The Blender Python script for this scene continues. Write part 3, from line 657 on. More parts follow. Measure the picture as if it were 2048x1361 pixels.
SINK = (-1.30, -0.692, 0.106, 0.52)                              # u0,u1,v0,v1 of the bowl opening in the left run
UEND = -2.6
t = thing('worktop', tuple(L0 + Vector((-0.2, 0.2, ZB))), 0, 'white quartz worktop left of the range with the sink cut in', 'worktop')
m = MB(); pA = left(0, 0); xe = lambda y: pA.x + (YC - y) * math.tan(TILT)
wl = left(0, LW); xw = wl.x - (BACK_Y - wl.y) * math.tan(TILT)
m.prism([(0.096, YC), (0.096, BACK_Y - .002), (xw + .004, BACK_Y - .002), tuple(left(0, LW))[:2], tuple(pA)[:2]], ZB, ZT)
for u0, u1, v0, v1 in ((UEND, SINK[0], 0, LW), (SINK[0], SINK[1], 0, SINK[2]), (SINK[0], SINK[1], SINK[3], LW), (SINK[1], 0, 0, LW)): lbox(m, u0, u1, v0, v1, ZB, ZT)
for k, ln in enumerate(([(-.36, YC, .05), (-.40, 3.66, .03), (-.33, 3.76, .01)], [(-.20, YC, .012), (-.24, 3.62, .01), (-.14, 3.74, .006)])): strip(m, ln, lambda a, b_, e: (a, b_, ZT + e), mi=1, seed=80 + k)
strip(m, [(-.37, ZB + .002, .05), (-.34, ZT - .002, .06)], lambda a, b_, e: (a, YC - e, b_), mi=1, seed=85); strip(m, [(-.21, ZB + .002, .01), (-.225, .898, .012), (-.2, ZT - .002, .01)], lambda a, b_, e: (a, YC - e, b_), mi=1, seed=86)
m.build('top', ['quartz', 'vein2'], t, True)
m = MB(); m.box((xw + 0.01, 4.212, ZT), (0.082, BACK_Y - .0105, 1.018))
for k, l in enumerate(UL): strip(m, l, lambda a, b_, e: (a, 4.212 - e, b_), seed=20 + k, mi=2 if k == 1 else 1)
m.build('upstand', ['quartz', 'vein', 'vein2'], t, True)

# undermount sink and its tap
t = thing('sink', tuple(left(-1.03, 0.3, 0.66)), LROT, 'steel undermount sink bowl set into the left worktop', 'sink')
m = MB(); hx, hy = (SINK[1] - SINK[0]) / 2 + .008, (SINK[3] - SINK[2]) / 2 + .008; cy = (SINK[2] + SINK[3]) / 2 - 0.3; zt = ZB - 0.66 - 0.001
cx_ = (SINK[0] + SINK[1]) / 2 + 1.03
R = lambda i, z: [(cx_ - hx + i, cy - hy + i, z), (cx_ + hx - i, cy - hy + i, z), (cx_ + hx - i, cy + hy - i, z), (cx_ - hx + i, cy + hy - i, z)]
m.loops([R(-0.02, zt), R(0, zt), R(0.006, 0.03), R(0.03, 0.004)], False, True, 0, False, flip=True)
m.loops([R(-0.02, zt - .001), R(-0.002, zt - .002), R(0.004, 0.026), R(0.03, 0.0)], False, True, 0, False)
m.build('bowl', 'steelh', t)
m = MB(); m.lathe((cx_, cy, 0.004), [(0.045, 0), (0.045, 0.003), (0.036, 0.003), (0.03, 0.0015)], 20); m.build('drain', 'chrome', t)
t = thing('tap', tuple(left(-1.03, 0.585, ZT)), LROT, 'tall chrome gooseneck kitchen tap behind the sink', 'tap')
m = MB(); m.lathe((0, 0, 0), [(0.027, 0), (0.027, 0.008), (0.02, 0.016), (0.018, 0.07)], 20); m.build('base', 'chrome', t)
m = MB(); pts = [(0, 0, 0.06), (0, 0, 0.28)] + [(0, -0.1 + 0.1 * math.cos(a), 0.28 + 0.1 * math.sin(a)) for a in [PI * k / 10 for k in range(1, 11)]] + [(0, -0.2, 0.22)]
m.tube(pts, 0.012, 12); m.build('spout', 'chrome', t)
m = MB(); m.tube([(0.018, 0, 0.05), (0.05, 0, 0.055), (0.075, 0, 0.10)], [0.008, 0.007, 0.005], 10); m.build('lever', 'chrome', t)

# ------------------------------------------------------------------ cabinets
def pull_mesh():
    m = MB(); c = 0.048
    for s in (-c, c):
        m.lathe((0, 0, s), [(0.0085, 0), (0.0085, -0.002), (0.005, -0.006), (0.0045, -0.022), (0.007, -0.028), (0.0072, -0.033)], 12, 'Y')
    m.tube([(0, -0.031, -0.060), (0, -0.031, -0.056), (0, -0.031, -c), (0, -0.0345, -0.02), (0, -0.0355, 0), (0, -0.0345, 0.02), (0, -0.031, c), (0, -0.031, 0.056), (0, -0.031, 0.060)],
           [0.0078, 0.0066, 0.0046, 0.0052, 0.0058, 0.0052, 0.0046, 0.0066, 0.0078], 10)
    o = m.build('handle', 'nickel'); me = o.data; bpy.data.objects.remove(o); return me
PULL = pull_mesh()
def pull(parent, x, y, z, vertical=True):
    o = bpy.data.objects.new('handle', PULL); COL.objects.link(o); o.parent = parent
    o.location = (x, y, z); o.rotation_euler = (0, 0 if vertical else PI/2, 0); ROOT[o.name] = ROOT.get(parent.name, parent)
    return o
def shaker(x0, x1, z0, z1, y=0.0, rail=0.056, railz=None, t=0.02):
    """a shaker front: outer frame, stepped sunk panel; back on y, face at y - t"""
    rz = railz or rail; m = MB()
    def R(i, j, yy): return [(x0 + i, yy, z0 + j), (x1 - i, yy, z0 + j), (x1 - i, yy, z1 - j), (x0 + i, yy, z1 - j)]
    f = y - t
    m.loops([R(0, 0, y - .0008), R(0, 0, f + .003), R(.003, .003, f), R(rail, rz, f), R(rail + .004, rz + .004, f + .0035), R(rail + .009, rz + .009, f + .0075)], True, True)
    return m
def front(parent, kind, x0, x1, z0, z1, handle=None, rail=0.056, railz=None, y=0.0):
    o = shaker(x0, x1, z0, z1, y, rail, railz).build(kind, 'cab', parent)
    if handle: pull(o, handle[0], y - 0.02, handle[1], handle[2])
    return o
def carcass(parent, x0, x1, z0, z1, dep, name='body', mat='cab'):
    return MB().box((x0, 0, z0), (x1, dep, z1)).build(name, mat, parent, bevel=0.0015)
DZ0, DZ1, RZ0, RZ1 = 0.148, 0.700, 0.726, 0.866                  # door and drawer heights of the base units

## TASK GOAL
All of the data shown above must be copied exactly.

## WORKED ANSWER
The Blender Python script for this scene continues. Write part 3, from line 657 on. More parts follow. Measure the picture as if it were 2048x1361 pixels.
SINK = (-1.30, -0.692, 0.106, 0.52)                              # u0,u1,v0,v1 of the bowl opening in the left run
UEND = -2.6
t = thing('worktop', tuple(L0 + Vector((-0.2, 0.2, ZB))), 0, 'white quartz worktop left of the range with the sink cut in', 'worktop')
m = MB(); pA = left(0, 0); xe = lambda y: pA.x + (YC - y) * math.tan(TILT)
wl = left(0, LW); xw = wl.x - (BACK_Y - wl.y) * math.tan(TILT)
m.prism([(0.096, YC), (0.096, BACK_Y - .002), (xw + .004, BACK_Y - .002), tuple(left(0, LW))[:2], tuple(pA)[:2]], ZB, ZT)
for u0, u1, v0, v1 in ((UEND, SINK[0], 0, LW), (SINK[0], SINK[1], 0, SINK[2]), (SINK[0], SINK[1], SINK[3], LW), (SINK[1], 0, 0, LW)): lbox(m, u0, u1, v0, v1, ZB, ZT)
for k, ln in enumerate(([(-.36, YC, .05), (-.40, 3.66, .03), (-.33, 3.76, .01)], [(-.20, YC, .012), (-.24, 3.62, .01), (-.14, 3.74, .006)])): strip(m, ln, lambda a, b_, e: (a, b_, ZT + e), mi=1, seed=80 + k)
strip(m, [(-.37, ZB + .002, .05), (-.34, ZT - .002, .06)], lambda a, b_, e: (a, YC - e, b_), mi=1, seed=85); strip(m, [(-.21, ZB + .002, .01), (-.225, .898, .012), (-.2, ZT - .002, .01)], lambda a, b_, e: (a, YC - e, b_), mi=1, seed=86)
m.build('top', ['quartz', 'vein2'], t, True)
m = MB(); m.box((xw + 0.01, 4.212, ZT), (0.082, BACK_Y - .0105, 1.018))
for k, l in enumerate(UL): strip(m, l, lambda a, b_, e: (a, 4.212 - e, b_), seed=20 + k, mi=2 if k == 1 else 1)
m.build('upstand', ['quartz', 'vein', 'vein2'], t, True)

# undermount sink and its tap
t = thing('sink', tuple(left(-1.03, 0.3, 0.66)), LROT, 'steel undermount sink bowl set into the left worktop', 'sink')
m = MB(); hx, hy = (SINK[1] - SINK[0]) / 2 + .008, (SINK[3] - SINK[2]) / 2 + .008; cy = (SINK[2] + SINK[3]) / 2 - 0.3; zt = ZB - 0.66 - 0.001
cx_ = (SINK[0] + SINK[1]) / 2 + 1.03
R = lambda i, z: [(cx_ - hx + i, cy - hy + i, z), (cx_ + hx - i, cy - hy + i, z), (cx_ + hx - i, cy + hy - i, z), (cx_ - hx + i, cy + hy - i, z)]
m.loops([R(-0.02, zt), R(0, zt), R(0.006, 0.03), R(0.03, 0.004)], False, True, 0, False, flip=True)
m.loops([R(-0.02, zt - .001), R(-0.002, zt - .002), R(0.004, 0.026), R(0.03, 0.0)], False, True, 0, False)
m.build('bowl', 'steelh', t)
m = MB(); m.lathe((cx_, cy, 0.004), [(0.045, 0), (0.045, 0.003), (0.036, 0.003), (0.03, 0.0015)], 20); m.build('drain', 'chrome', t)
t = thing('tap', tuple(left(-1.03, 0.585, ZT)), LROT, 'tall chrome gooseneck kitchen tap behind the sink', 'tap')
m = MB(); m.lathe((0, 0, 0), [(0.027, 0), (0.027, 0.008), (0.02, 0.016), (0.018, 0.07)], 20); m.build('base', 'chrome', t)
m = MB(); pts = [(0, 0, 0.06), (0, 0, 0.28)] + [(0, -0.1 + 0.1 * math.cos(a), 0.28 + 0.1 * math.sin(a)) for a in [PI * k / 10 for k in range(1, 11)]] + [(0, -0.2, 0.22)]
m.tube(pts, 0.012, 12); m.build('spout', 'chrome', t)
m = MB(); m.tube([(0.018, 0, 0.05), (0.05, 0, 0.055), (0.075, 0, 0.10)], [0.008, 0.007, 0.005], 10); m.build('lever', 'chrome', t)

# ------------------------------------------------------------------ cabinets
def pull_mesh():
    m = MB(); c = 0.048
    for s in (-c, c):
        m.lathe((0, 0, s), [(0.0085, 0), (0.0085, -0.002), (0.005, -0.006), (0.0045, -0.022), (0.007, -0.028), (0.0072, -0.033)], 12, 'Y')
    m.tube([(0, -0.031, -0.060), (0, -0.031, -0.056), (0, -0.031, -c), (0, -0.0345, -0.02), (0, -0.0355, 0), (0, -0.0345, 0.02), (0, -0.031, c), (0, -0.031, 0.056), (0, -0.031, 0.060)],
           [0.0078, 0.0066, 0.0046, 0.0052, 0.0058, 0.0052, 0.0046, 0.0066, 0.0078], 10)
    o = m.build('handle', 'nickel'); me = o.data; bpy.data.objects.remove(o); return me
PULL = pull_mesh()
def pull(parent, x, y, z, vertical=True):
    o = bpy.data.objects.new('handle', PULL); COL.objects.link(o); o.parent = parent
    o.location = (x, y, z); o.rotation_euler = (0, 0 if vertical else PI/2, 0); ROOT[o.name] = ROOT.get(parent.name, parent)
    return o
def shaker(x0, x1, z0, z1, y=0.0, rail=0.056, railz=None, t=0.02):
    """a shaker front: outer frame, stepped sunk panel; back on y, face at y - t"""
    rz = railz or rail; m = MB()
    def R(i, j, yy): return [(x0 + i, yy, z0 + j), (x1 - i, yy, z0 + j), (x1 - i, yy, z1 - j), (x0 + i, yy, z1 - j)]
    f = y - t
    m.loops([R(0, 0, y - .0008), R(0, 0, f + .003), R(.003, .003, f), R(rail, rz, f), R(rail + .004, rz + .004, f + .0035), R(rail + .009, rz + .009, f + .0075)], True, True)
    return m
def front(parent, kind, x0, x1, z0, z1, handle=None, rail=0.056, railz=None, y=0.0):
    o = shaker(x0, x1, z0, z1, y, rail, railz).build(kind, 'cab', parent)
    if handle: pull(o, handle[0], y - 0.02, handle[1], handle[2])
    return o
def carcass(parent, x0, x1, z0, z1, dep, name='body', mat='cab'):
    return MB().box((x0, 0, z0), (x1, dep, z1)).build(name, mat, parent, bevel=0.0015)
DZ0, DZ1, RZ0, RZ1 = 0.148, 0.700, 0.726, 0.866                  # door and drawer heights of the base units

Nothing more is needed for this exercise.